Whether or not one’s parents or grandparent’s own UK property should not become more important. No one wants to see people depend on their relatives dying to own a house, and no one wants to see people whose ancestors own no property increasingly penalized for that fact. And yet that is the direction we are heading in.
So Mr Osborne might think twice before warning that house prices would fall in the event of a British exit from the EU, because a lot of people want house prices to fall.

Reduced house prices would be welcomed by those concerned by rising levels of inequality, by those who do not own a home but would like to do so, and by those who want their children to be able to afford a house without parental help.

The Chancellor realises that first time buyers would like house prices to fall – hence his warning that the price of mortgages would rise. But he doesn’t give detail. It’s entirely plausible that even if the price of mortgages rose, Brexit would still present an opportunity for first time buyers.


To conclude, the Chancellor appears to be counting on there being more homeowners worried at the prospect of falling house prices than others relieved at the prospect.

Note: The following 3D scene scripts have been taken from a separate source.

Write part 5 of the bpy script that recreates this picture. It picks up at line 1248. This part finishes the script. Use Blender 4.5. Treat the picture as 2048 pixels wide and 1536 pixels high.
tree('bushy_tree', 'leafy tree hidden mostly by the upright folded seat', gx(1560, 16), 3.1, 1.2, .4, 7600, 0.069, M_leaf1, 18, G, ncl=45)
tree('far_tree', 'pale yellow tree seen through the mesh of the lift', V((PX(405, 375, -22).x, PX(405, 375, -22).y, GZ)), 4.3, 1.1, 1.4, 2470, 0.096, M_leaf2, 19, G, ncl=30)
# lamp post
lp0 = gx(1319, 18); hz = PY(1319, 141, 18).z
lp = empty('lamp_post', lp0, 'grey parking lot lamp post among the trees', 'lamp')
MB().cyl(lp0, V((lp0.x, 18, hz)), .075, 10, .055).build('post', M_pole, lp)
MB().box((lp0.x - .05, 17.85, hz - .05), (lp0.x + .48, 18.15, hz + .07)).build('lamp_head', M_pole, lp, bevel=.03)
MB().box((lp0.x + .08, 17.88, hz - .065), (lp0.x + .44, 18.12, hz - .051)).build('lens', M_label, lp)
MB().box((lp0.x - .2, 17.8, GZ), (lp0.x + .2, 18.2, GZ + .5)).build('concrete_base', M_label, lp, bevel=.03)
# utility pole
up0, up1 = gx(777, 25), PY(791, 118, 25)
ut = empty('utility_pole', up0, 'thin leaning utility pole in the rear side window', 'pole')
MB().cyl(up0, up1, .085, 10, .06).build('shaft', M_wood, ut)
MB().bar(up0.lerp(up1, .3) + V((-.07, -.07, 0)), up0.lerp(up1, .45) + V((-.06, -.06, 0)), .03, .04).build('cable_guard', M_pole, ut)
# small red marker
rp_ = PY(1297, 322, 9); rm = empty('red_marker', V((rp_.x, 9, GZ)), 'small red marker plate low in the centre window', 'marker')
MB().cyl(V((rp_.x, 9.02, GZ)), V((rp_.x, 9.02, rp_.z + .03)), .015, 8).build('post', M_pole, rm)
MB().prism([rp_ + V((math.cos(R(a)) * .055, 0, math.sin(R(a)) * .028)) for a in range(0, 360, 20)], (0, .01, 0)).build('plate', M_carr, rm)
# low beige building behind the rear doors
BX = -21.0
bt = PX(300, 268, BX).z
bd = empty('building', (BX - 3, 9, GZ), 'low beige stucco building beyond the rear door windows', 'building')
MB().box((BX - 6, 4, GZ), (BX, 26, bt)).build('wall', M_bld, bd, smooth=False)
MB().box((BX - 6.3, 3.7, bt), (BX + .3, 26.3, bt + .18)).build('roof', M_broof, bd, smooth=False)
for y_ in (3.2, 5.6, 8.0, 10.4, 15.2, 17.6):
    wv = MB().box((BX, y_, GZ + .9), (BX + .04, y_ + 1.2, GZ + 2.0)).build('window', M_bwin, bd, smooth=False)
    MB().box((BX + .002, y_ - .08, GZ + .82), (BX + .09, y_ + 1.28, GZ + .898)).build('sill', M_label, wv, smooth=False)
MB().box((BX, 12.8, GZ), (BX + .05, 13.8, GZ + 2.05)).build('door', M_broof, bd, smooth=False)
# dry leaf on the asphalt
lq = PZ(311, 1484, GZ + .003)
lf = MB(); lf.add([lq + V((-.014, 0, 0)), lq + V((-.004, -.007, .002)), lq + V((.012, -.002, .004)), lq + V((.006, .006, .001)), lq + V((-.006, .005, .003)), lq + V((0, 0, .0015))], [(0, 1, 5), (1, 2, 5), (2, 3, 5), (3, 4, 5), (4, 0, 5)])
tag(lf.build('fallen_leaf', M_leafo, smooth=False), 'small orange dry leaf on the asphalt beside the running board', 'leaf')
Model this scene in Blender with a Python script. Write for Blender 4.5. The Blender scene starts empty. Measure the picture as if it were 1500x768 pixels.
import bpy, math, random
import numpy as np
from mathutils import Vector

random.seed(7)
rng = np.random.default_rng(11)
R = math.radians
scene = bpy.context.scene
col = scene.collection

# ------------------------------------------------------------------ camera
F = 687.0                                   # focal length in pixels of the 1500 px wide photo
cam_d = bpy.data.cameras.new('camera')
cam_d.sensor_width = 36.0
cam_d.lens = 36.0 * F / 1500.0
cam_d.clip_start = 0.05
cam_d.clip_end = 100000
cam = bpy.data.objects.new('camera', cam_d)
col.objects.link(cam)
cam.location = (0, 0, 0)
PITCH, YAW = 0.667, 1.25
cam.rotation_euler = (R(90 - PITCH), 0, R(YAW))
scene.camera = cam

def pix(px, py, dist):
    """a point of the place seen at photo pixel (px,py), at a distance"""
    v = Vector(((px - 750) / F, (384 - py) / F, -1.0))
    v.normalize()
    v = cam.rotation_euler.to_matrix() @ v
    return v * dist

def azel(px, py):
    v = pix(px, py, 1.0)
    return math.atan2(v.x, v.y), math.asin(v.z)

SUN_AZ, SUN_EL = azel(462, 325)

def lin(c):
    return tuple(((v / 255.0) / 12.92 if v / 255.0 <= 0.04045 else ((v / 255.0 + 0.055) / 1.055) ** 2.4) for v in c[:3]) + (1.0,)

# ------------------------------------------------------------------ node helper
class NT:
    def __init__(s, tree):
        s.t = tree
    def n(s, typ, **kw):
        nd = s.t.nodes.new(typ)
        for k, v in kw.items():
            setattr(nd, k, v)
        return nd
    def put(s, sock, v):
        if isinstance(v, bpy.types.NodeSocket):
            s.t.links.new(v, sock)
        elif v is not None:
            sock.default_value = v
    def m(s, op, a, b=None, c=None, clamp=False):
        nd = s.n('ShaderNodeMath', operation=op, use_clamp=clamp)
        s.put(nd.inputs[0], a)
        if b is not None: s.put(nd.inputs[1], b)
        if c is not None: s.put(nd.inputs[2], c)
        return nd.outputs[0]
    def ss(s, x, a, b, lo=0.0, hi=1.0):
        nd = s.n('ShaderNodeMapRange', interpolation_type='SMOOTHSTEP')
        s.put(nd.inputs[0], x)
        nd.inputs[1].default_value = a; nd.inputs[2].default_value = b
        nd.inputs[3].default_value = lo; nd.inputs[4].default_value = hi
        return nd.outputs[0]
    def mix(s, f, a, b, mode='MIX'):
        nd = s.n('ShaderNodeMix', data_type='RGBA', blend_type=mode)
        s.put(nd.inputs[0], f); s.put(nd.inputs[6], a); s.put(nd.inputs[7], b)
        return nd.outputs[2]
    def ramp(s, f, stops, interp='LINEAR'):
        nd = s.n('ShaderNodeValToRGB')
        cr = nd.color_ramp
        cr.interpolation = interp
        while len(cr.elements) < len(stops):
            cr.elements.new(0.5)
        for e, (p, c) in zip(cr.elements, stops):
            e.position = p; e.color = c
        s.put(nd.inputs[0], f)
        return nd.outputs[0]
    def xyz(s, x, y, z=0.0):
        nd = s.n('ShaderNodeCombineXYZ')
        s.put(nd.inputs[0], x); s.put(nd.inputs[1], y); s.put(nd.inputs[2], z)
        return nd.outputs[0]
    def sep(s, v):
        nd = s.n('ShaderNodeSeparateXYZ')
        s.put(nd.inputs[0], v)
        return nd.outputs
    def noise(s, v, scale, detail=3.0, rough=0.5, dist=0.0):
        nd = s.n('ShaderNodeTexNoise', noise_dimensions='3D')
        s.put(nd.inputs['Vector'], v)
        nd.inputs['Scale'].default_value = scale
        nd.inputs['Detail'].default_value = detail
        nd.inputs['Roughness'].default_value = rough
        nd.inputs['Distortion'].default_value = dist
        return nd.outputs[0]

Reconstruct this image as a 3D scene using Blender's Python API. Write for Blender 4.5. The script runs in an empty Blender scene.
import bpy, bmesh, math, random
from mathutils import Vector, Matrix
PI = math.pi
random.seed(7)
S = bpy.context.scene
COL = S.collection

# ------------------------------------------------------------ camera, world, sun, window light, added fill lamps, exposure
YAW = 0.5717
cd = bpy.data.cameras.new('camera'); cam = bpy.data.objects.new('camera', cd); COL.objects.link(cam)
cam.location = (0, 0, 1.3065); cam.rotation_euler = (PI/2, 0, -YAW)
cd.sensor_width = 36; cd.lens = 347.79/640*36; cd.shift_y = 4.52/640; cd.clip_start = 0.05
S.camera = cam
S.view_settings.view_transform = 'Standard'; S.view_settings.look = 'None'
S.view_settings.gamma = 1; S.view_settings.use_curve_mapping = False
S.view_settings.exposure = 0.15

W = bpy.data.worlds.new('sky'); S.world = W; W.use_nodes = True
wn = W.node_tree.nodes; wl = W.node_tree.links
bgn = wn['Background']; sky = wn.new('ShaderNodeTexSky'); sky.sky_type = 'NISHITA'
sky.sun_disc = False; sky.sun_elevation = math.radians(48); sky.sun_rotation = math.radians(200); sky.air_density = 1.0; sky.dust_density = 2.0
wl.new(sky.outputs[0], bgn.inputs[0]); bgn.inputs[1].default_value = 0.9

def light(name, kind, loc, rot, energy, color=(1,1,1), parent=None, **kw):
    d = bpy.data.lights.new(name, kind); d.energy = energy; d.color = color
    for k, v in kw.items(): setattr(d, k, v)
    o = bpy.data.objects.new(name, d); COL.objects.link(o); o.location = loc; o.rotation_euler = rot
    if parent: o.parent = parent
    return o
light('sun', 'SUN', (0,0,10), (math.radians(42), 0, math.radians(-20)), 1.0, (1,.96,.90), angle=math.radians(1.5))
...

If we assume that all property owners consider the value of their property to trump other considerations, then Osborne is safe – a majority – 64.8% – are homeowners, even if the number has been in decline.

But not all homeowners will be so entirely preoccupied with their own wealth. Many would prefer a more equal society than a less equal one. They would also like there to be affordable housing available for their children.

Altogether, there must be an impressive coalition of people who would like house prices to fall. So to the extent that people will pay attention to the Chancellor’s warning, it could well backfire.